We Americans have a special responsibility to promote “matriotism”– love of Mother Earth. We are less than 5 percent of the world’s population but we use 25 percent of the world’s resources, and we produce 25 percent of the world’s pollution.

The current era is unique because the gap between what-is and what-could-be has never been this great, and that gap keeps expanding as the bad stuff gets worse and the good stuff gets better. When we do effective education-for-mobilization and people realize that we can fix what is wrong with the world it releases psychological energy that is the greatest renewable resource we have: the human spirit.

This is our opportunity to change the course of history. There is a growing movement that is enshrining “Rights of Nature” into our legal systems at the local, national and international levels. Countries such as Ecuador have created constitutional guarantees recognizing nature’s right to “exist, flourish and evolve.” A growing number of people around the world are learning from the nature-based spirituality of indigenous peoples whose science and spirituality are integrated, which is how they survived for thousands of years without destroying their habitat.

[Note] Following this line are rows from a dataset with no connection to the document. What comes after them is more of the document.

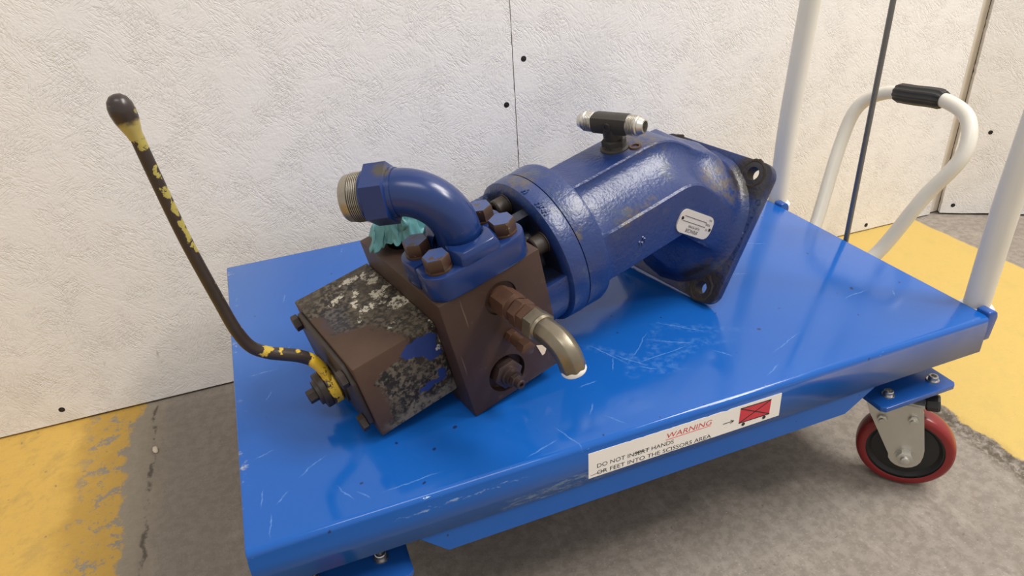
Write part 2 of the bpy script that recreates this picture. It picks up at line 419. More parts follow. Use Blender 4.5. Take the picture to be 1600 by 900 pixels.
    MAT['ink'] = simple('black_ink', (0.015, 0.014, 0.016), 0.55)
    MAT['red'] = simple('red_ink', (0.58, 0.055, 0.055), 0.5)
    MAT['redbox'] = simple('red_pictogram', (0.56, 0.035, 0.055), 0.45)
    MAT['plate'] = simple('aluminium_nameplate', (0.60, 0.56, 0.51), 0.42, 0.15, 0.06, 60)
    MAT['tag'] = simple('cream_tag', (0.75, 0.62, 0.46), 0.6)
    MAT['pebble'] = simple('pale_pebble', (0.55, 0.47, 0.36), 0.8)
    t = NT('teal_plastic_film')
    f = t.noise(45, 4)
    c = t.mix(f, (0.035, 0.15, 0.165), (0.17, 0.42, 0.45))
    MAT['rag'] = t.out(c, 0.42, 0, t.bump(t.noise(160, 3), 0.3, 0.001))


make_materials()


# ------------------------------------------------------------------ mesh helpers
def frame(ax):
    ax = Vector(ax).normalized()
    a = Vector((0, 0, 1)) if abs(ax.z) < 0.9 else Vector((1, 0, 0))
    u = ax.cross(a).normalized()
    return u, ax.cross(u).normalized(), ax


class B:
    def __init__(s):
        s.bm = bmesh.new()

    def ringfaces(s, r0, r1, mi=0):
        n = len(r0)
        for i in range(n):
            f = s.bm.faces.new((r0[i], r0[(i + 1) % n], r1[(i + 1) % n], r1[i]))
            f.material_index = mi

    def loft(s, rings, c0=True, c1=True, mi=0, mcap=None):
        vs = [[s.bm.verts.new(p) for p in r] for r in rings]
        for a, b in zip(vs, vs[1:]):
            s.ringfaces(a, b, mi)
        if c0:
            s.bm.faces.new(list(reversed(vs[0]))).material_index = mi
        if c1:
            s.bm.faces.new(vs[-1]).material_index = mi if mcap is None else mcap
        return s

    def box(s, x0, x1, y0, y1, z0, z1, mi=0):
        return s.loft([[Vector((x0, y0, z)), Vector((x1, y0, z)), Vector((x1, y1, z)), Vector((x0, y1, z))] for z in (z0, z1)], mi=mi)

    def lathe(s, o, ax, prof, n=32, c0=True, c1=True, mi=0, mcap=None, ph=0.0):
        u, v, w = frame(ax)
        o = Vector(o)
        return s.loft([[o + w * t + (u * cos(2 * pi * k / n + ph) + v * sin(2 * pi * k / n + ph)) * r for k in range(n)] for t, r in prof], c0, c1, mi, mcap)

    def cyl(s, p0, p1, r0, r1=None, n=24, mi=0, mcap=None, ph=0.0):
        p0, p1 = Vector(p0), Vector(p1)
        return s.lathe(p0, p1 - p0, [(0, r0), ((p1 - p0).length, r0 if r1 is None else r1)], n, mi=mi, mcap=mcap, ph=ph)

    def hexa(s, p0, p1, af, ch=0.12, mi=0, mcap=None, ph=0.0):
        p0, p1 = Vector(p0), Vector(p1)
        L = (p1 - p0).length
        r = af / math.sqrt(3)
        c = r * ch
        return s.lathe(p0, p1 - p0, [(0, r - c), (c * .6, r), (L - c * .6, r), (L, r - c)], 6, mi=mi, mcap=mcap, ph=ph)

    def tube(s, pts, rad, n=16, caps=True, mi=0):
        pts = [Vector(p) for p in pts]
        rs = rad if isinstance(rad, (list, tuple)) else [rad] * len(pts)
        tang = []
        for i in range(len(pts)):
            a = pts[max(0, i - 1)]; b = pts[min(len(pts) - 1, i + 1)]
            tang.append((b - a).normalized())
        u, v, w = frame(tang[0])
        rings = []
        for i, p in enumerate(pts):
            if i:
                q = tang[i - 1].rotation_difference(tang[i])
                u = q @ u
            v = tang[i].cross(u).normalized()
            u = v.cross(tang[i]).normalized()
            rings.append([p + (u * cos(2 * pi * k / n) + v * sin(2 * pi * k / n)) * rs[i] for k in range(n)])
        return s.loft(rings, caps, caps, mi)

    def prism(s, poly, o, u, v, w, d, mi=0):
        o, u, v, w = Vector(o), Vector(u), Vector(v), Vector(w)
        base = [o + u * a + v * b for a, b in poly]
        return s.loft([base, [p + w * d for p in base]], mi=mi)

    def bevel(s, w, seg=2, ang=0.6):
        bmesh.ops.recalc_face_normals(s.bm, faces=s.bm.faces)
        es = [e for e in s.bm.edges if len(e.link_faces) == 2 and e.calc_face_angle(0) > ang]
        bmesh.ops.bevel(s.bm, geom=es, offset=w, segments=seg, profile=0.5, affect='EDGES', clamp_overlap=True)
        return s

    def done(s, name, mats, parent=None, ang=35):
        me = bpy.data.meshes.new(name)
        bmesh.ops.recalc_face_normals(s.bm, faces=s.bm.faces)
        s.bm.to_mesh(me)
        s.bm.free()
        for m in (mats if isinstance(mats, (list, tuple)) else [mats]):
            me.materials.append(MAT[m])
        me.shade_smooth()
        me.set_sharp_from_angle(angle=radians(ang))
        o = bpy.data.objects.new(name, me)
        COL.objects.link(o)
        if parent:
            o.parent = parent
        return o


def smooth_path(pts, n=8):
    """Catmull-Rom through points"""
    pts = [Vector(p) for p in pts]
    out = []
    for i in range(len(pts) - 1):
        p0 = pts[max(0, i - 1)]; p1 = pts[i]; p2 = pts[i + 1]; p3 = pts[min(len(pts) - 1, i + 2)]
        for k in range(n):
            t = k / n
            out.append(0.5 * ((2 * p1) + (p2 - p0) * t + (2 * p0 - 5 * p1 + 4 * p2 - p3) * t * t + (3 * p1 - p0 - 3 * p2 + p3) * t ** 3))
    out.append(pts[-1])
    return out


def round_path(pts, r, n=8):
    """polyline with filleted corners; r may be a list per inner corner"""
    pts = [Vector(p) for p in pts]
    out = [pts[0]]
    for i in range(1, len(pts) - 1):
        rr = r[i - 1] if isinstance(r, (list, tuple)) else r
        a = (pts[i - 1] - pts[i]).normalized(); b = (pts[i + 1] - pts[i]).normalized()
        p, q = pts[i] + a * rr, pts[i] + b * rr
        for k in range(n + 1):
            t = k / n
            out.append(p * (1 - t) ** 2 + pts[i] * 2 * t * (1 - t) + q * t * t)
    out.append(pts[-1])
    return out


def cut(o, cutters):
    """boolean difference, applied"""
    tmp = []
    for c in cutters:
        bmesh.ops.recalc_face_normals(c.bm, faces=c.bm.faces)
        me = bpy.data.meshes.new('cutter'); c.bm.to_mesh(me); c.bm.free()
        co = bpy.data.objects.new('cutter', me); COL.objects.link(co)
        m = o.modifiers.new('cut', 'BOOLEAN'); m.operation = 'DIFFERENCE'; m.object = co; m.solver = 'EXACT'
        tmp.append(co)
    par = o.parent; o.parent = None
    mw = o.matrix_world.copy(); o.matrix_world = Matrix.Identity(4)
    bpy.context.view_layer.update()
    dg = bpy.context.evaluated_depsgraph_get()
    me = bpy.data.meshes.new_from_object(o.evaluated_get(dg))
    old = o.data
    me.name = old.name
    o.modifiers.clear()
    o.data = me
    o.matrix_world = mw
    o.parent = par
    me.shade_smooth()
    me.set_sharp_from_angle(angle=radians(35))
    for c in tmp:
        d = c.data
        bpy.data.objects.remove(c); bpy.data.meshes.remove(d)
    return o


def empty(name, label, cat, loc, group=None):
    o = bpy.data.objects.new(name, None)
    o.empty_display_size = 0.05
    COL.objects.link(o)
    o.location = loc
    o['label'] = label
    o['category'] = cat
    if group:
        o['group'] = group
    return o


def text_mesh(name, body, size, mat, parent, o, u, v, align='LEFT', shear=0.0, width=None, lift=0.0, space=1.0):
    cu = bpy.data.curves.new('lettering', 'FONT')
    cu.body = body; cu.size = size; cu.align_x = align; cu.shear = shear; cu.space_character = space
    cu.resolution_u = 3
    t = bpy.data.objects.new('lettering', cu); COL.objects.link(t)
    bpy.context.view_layer.update()
    me = bpy.data.meshes.new_from_object(t.evaluated_get(bpy.context.evaluated_depsgraph_get()))
    bpy.data.objects.remove(t); bpy.data.curves.remove(cu)
    xs = [p.co.x for p in me.vertices]
    sx = 1.0
    if width and xs:
        sx = width / (max(xs) - min(xs))
    u, v = Vector(u).normalized(), Vector(v).normalized()
    w = u.cross(v)
    o = Vector(o)
    for p in me.vertices:
        c = p.co.copy()
        p.co = o + u * c.x * sx + v * c.y + w * lift
    me.name = name
    me.materials.clear(); me.materials.append(MAT[mat])
    ob = bpy.data.objects.new(name, me); COL.objects.link(ob)
    ob.parent = parent
    return ob


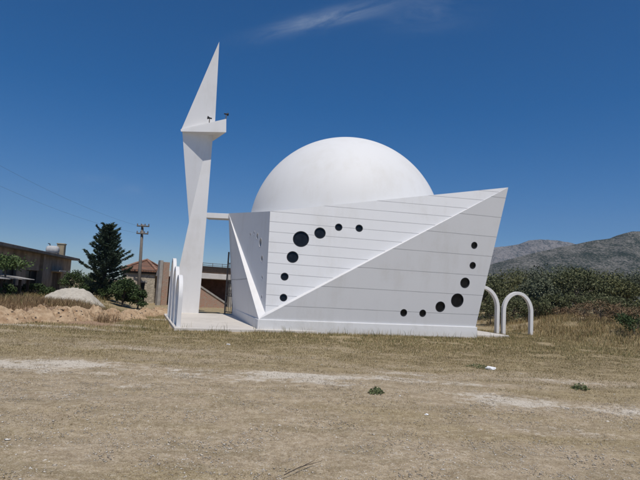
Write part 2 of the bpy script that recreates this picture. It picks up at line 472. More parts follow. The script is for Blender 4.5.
# ------------------------------------------------------------------ mountains and haze
def mountain(name, prof, Yr, Yfoot, Yback, mat, rough, seed, x_ext):
    """prof: (px, py) sightings of the skyline, turned into a ridge at distance Yr; slopes run forward and back"""
    pts = [P(px, py, Yr) for px, py in prof]
    xs = np.array([p.x for p in pts]); zs = np.array([p.z for p in pts])
    X = np.linspace(x_ext[0], x_ext[1], 420)
    ridge = np.interp(X, xs, zs)
    S = np.concatenate([np.linspace(0, 1, 110), np.linspace(1, 1.4, 20)[1:]])
    rows = []
    for s in S:
        Y = Yfoot + (Yr - Yfoot) * s if s <= 1 else Yr + (Yback - Yr) * (s - 1) / 0.4
        sh = s ** 1.25 if s <= 1 else max(0.0, 1 - ((s - 1) / 0.4) ** 1.5)
        xx = X * (Y / Yr) if s <= 1 else X
        nfac = math.sin(min(s, 1) * math.pi) * 0.9 + 0.06
        gul = (fbm(xx / 70, np.full_like(xx, Y / 380), seed, 5) - 0.5)
        rid = 0.5 - np.abs(fbm(xx / 120 + 7, np.full_like(xx, Y / 620), seed + 9, 5) - 0.5) * 2
        zz = ridge * sh + ridge * rough * nfac * (gul * 1.0 + rid * 0.6)
        zz = zz + (0.5 - np.abs(fbm(xx / 34 + 3, np.full_like(xx, Y / 170), seed + 21, 4) - 0.5) * 2) * ridge * rough * 0.22 * nfac
        zz = zz + (fbm(xx / 9, np.full_like(xx, Y / 9), seed + 3, 3) - 0.5) * (0.012 * ridge) * (1 if s < 1.2 else 0)
        rows.append(np.stack([xx, np.full_like(xx, Y), np.maximum(zz, -4)], 1))
    V = np.concatenate(rows); nx = len(X); ny = len(rows)
    ii = (np.arange(ny - 1)[:, None] * nx + np.arange(nx - 1)[None]).ravel()
    F = np.stack([ii, ii + 1, ii + nx + 1, ii + nx], 1)
    o = mesh_np(name, V, F, mat, smooth=True); tag(o, kind='structure')
    return o
def rock_mat(name, scale, green, rock, bias):
    m, nt, b = new_mat(name); t = NT(nt)
    v = t.pos(scale=(1, 0.35, 1.0))
    a, c = t.noise(scale, 7, 0.65, v), t.noise(scale * 6, 7, 0.75, v)
    vo = t.n('ShaderNodeTexVoronoi'); vo.inputs['Scale'].default_value = scale * 16; t.l(v, vo.inputs['Vector'])
    scrub = t.math('ADD', t.math('MULTIPLY', a, 0.55), t.math('ADD', t.math('MULTIPLY', c, 0.35), t.math('MULTIPLY', vo.outputs['Distance'], 0.25)))
    col = t.ramp(scrub, [(bias - 0.08, green), (bias, tuple((x + y) / 2.2 for x, y in zip(green, rock))), (bias + 0.10, rock)])
    t.l(col, b.inputs['Base Color']); b.inputs['Roughness'].default_value = 1.0; b.inputs['Specular IOR Level'].default_value = 0.0
    t.bump(c, 0.8, 3.0, b)
    return m
M['far_rock'] = rock_mat('far_mountain_rock', 0.014, (0.036, 0.048, 0.045), (0.23, 0.21, 0.195), 0.55)
M['near_rock'] = rock_mat('scrub_hillside', 0.035, (0.026, 0.036, 0.025), (0.20, 0.188, 0.165), 0.585)
mountain('mountain', [(250, 300), (330, 275), (400, 262), (470, 252), (495, 247.5), (508, 246), (520, 244), (529, 240.5), (540, 239.5), (557, 240.5), (573, 243.5), (600, 250), (660, 262), (760, 285)],
         1900, 1350, 2400, M['far_rock'], 0.24, 5, (-300, 1900))
mountain('hill', [(300, 310), (420, 292), (470, 272), (500, 262), (535, 253), (564, 246.5), (580, 243.5), (595, 240.5), (614, 238), (623, 233.5), (632, 231.5), (648, 231), (680, 222), (740, 220), (820, 228)],
         820, 520, 1150, M['near_rock'], 0.24, 17, (-60, 860))

# ------------------------------------------------------------------ the mosque
mosque = empty('mosque', BW(4.4, 4.4, 0))
tag(mosque, 'white faceted mosque with a big smooth dome and round dark windows', 'mosque')
def wp(px, py, u=None, w=None):
    """point on a vertical plane of the mosque's frame (u or w fixed) in a sighted direction"""
    if w is not None: return on_plane(px, py, BW(0, w), W)
    return on_plane(px, py, BW(u, 0), U)
C1 = wp(258.8, 319.3, w=0.0)
D1 = wp(475.6, 327.0, w=0.0)
B = wp(508.3, 187.4, w=-0.80)
C2 = wp(265.2, 313.0, w=0.30)
A = wp(270.2, 211.3, w=0.80)
E = on_plane(228.6, 213.3, BW(0, 8.9), W)
F1 = BW(0.0, 8.9, C1.z)
H = BW(9.9, 10.0, 4.5)
G1 = BW(8.9, 9.0, D1.z)

def facet(tri, vfun, circles, mb_uv, inward):
    """triangle with round holes; returns (bm, [(centre, normal, radius)])"""
    pass
facet_bm = bmesh.new()
uvl = facet_bm.loops.layers.uv.new('UVMap')
win_specs = []
def add_facet(poly, vvals, panel_h, holes, centre_hint, deep=False):
    """one wall facet: polygon, the joint number at its first three corners, the panel height in metres, round openings"""
    p0, p1, p2 = poly[0], poly[1], poly[2]
    nrm = (p1 - p0).cross(p2 - p0).normalized()
    if nrm.dot(centre_hint - p0) > 0: nrm = -nrm          # pointing out
    e1 = (p1 - p0).normalized(); e2 = nrm.cross(e1)
    Mx = Matrix(((*(p1 - p0), ), (*(p2 - p0), ), (*nrm, )))
    inv = Mx.transposed().inverted()
    loc = bmesh.new()
    def ring(pts):
        vs = [loc.verts.new(p) for p in pts]
        return [loc.edges.new((vs[i], vs[(i + 1) % len(vs)])) for i in range(len(vs))]
    edges = ring(poly)
    for (c, r) in holes:
        c = c - nrm * nrm.dot(c - p0)
        pts = [c + (e1 * math.cos(a) + e2 * math.sin(a)) * r for a in [2 * math.pi * k / 40 for k in range(40)]]
        edges += ring(pts)
        win_specs.append((c, nrm, r, e1, e2, deep))
    bmesh.ops.triangle_fill(loc, use_beauty=True, use_dissolve=False, edges=edges, normal=nrm)
    for f in loc.faces:
        vs = [facet_bm.verts.new(x.co) for x in f.verts]
        nf = facet_bm.faces.new(vs)
        nf.normal_update()
        if nf.normal.dot(nrm) < 0: nf.normal_flip()
        for l in nf.loops:
            k = inv @ (l.vert.co - p0)
            l[uvl].uv = (panel_h, vvals[0] + k.x * (vvals[1] - vvals[0]) + k.y * (vvals[2] - vvals[0]))
    loc.free()
CEN = BW(4.5, 4.5, 2.5)
def vu(px, py): return (py - 0.072 * (px - 270) - 211.4) / 10.5
def pl(poly):
    p0, p1, p2 = poly[:3]
    return p0, (p1 - p0).cross(p2 - p0).normalized()
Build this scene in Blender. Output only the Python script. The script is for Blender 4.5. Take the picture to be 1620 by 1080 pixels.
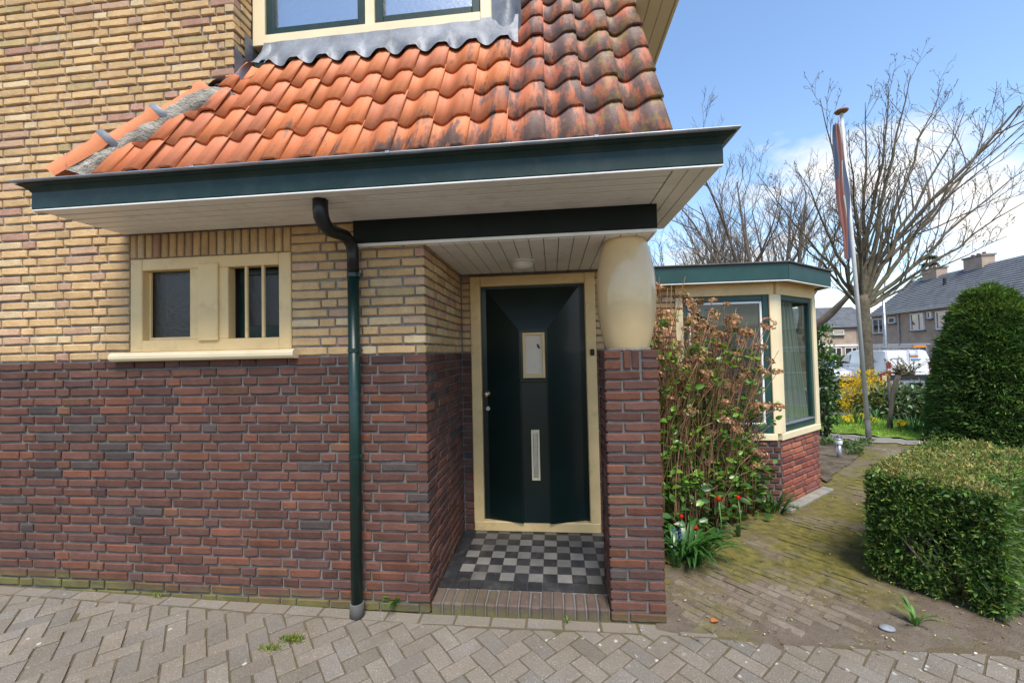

We need a long-term perspective. The masons who built the foundation layers of the cathedrals in Europe that took centuries to build knew that they would not see the final product of their work. But they also knew that they had to do very solid, precise work because of all the weight that would eventually rest on the foundations they were creating. We are the modern equivalent of those masons. We are laying the foundations of a future sustainable global economy that will have no starving children, no clear-cut forests, no wars for oil, and no endangered species. The only questions are how long will that take and how will we muster the courage to save humanity from itself.

Fortunately, we already have a prime directive to guide us on this challenging journey, from the green architect, William McDonough: “How do we love all the children, of all species, for all time?”